To do — Copy out all lines that hold "from".

Data for the task —

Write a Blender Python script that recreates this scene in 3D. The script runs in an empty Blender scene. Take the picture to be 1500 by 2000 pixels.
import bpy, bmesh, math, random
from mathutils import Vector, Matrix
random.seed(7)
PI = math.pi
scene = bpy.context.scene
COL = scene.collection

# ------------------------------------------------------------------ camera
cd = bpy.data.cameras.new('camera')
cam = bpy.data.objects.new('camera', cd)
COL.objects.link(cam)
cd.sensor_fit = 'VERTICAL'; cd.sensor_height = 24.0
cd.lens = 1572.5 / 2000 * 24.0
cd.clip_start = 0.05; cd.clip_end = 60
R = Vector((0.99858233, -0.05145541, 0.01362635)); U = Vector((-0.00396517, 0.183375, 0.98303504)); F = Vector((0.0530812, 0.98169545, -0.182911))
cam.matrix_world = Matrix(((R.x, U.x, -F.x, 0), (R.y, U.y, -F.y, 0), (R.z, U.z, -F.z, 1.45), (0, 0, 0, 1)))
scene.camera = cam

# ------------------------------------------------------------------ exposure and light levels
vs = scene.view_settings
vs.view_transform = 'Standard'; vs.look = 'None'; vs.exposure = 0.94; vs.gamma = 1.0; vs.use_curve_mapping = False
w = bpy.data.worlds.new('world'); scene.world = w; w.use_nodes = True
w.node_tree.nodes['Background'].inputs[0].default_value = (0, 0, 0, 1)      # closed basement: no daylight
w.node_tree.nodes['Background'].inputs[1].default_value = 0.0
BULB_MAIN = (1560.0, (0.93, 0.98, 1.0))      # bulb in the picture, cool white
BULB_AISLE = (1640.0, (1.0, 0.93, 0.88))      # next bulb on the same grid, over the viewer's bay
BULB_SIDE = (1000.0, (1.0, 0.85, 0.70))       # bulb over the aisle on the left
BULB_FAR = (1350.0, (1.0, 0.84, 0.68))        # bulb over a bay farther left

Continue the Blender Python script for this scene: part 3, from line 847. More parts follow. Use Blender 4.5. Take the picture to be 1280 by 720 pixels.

In response —
from mathutils import Vector, Matrix
Continue the Blender Python script for this scene: part 3, from line 847. More parts follow. Use Blender 4.5. Take the picture to be 1280 by 720 pixels.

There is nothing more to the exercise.